BEGIN Data provided

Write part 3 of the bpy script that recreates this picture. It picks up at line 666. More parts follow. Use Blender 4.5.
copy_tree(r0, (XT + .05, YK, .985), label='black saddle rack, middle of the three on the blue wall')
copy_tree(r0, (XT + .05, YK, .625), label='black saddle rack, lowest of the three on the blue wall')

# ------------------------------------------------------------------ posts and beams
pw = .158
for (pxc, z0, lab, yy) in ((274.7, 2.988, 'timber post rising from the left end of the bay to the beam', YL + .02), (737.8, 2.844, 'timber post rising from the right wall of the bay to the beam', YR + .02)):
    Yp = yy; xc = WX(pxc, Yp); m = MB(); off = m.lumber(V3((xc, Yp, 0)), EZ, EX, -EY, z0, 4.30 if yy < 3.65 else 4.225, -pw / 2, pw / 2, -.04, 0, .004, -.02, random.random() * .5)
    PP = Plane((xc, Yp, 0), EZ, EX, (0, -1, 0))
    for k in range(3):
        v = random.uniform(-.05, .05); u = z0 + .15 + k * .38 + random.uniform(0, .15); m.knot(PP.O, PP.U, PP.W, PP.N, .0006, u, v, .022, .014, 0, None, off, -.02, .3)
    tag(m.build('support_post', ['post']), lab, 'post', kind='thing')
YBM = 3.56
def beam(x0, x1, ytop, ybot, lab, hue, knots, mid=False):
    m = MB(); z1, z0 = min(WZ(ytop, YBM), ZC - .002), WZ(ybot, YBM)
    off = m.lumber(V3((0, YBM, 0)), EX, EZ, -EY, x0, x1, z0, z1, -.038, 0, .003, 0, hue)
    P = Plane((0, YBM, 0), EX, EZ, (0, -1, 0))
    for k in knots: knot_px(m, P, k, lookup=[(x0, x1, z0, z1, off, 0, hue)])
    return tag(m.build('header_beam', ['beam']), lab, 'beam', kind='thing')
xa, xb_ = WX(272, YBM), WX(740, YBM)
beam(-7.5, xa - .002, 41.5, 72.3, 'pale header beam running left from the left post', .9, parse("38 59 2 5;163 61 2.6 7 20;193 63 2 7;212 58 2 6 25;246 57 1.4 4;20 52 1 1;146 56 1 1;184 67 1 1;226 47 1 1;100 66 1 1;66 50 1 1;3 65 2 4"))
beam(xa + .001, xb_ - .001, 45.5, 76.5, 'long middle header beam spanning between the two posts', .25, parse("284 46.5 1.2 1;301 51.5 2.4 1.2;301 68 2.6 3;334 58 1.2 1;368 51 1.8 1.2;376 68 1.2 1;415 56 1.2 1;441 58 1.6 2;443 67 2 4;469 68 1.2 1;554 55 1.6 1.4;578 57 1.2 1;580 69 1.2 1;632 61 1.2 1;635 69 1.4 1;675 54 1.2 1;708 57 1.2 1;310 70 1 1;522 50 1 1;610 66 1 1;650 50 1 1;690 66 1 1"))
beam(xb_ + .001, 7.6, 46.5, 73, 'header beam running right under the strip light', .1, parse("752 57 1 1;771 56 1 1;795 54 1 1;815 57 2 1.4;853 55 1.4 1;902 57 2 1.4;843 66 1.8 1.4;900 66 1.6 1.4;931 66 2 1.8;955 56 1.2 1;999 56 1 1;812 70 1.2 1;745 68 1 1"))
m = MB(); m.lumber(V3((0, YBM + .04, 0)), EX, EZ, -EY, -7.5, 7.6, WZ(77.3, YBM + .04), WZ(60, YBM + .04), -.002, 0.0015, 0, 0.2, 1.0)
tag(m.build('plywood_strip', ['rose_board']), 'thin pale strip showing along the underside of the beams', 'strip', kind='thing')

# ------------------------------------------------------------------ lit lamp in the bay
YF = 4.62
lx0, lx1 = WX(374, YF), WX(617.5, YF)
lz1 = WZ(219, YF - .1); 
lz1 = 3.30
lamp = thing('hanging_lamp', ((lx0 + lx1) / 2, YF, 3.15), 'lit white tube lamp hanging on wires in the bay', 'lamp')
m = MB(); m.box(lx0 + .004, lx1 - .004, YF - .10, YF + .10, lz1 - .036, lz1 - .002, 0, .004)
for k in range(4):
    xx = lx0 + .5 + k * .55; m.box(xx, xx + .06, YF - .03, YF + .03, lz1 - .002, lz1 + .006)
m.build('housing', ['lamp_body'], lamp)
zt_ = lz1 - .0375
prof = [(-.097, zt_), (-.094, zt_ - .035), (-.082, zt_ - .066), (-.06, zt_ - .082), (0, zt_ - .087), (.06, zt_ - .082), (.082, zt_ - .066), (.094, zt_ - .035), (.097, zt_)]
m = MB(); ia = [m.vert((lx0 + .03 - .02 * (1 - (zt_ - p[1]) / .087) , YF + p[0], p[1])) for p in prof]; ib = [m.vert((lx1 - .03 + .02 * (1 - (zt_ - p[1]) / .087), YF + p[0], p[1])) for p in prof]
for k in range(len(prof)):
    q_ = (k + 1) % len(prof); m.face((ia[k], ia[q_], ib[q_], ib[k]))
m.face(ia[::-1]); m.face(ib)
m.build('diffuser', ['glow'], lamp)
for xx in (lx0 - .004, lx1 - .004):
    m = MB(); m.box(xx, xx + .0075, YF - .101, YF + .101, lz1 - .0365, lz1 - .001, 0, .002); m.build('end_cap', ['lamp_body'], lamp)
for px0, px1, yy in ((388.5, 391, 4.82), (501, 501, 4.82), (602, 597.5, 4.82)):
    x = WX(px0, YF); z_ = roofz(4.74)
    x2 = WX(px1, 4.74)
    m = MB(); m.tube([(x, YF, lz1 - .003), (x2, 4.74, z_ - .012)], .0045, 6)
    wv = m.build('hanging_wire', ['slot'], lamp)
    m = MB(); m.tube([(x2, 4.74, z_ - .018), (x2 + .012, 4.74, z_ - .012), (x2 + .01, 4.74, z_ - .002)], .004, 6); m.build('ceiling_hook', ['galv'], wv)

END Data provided

> [Goal of the exercise]: Print only the lines from the top of the data above down to the line holding "copy_tree(r0, (XT + .05, YK, .625), label='black", inclusive.

> [Task response]:
Write part 3 of the bpy script that recreates this picture. It picks up at line 666. More parts follow. Use Blender 4.5.
copy_tree(r0, (XT + .05, YK, .985), label='black saddle rack, middle of the three on the blue wall')
copy_tree(r0, (XT + .05, YK, .625), label='black saddle rack, lowest of the three on the blue wall')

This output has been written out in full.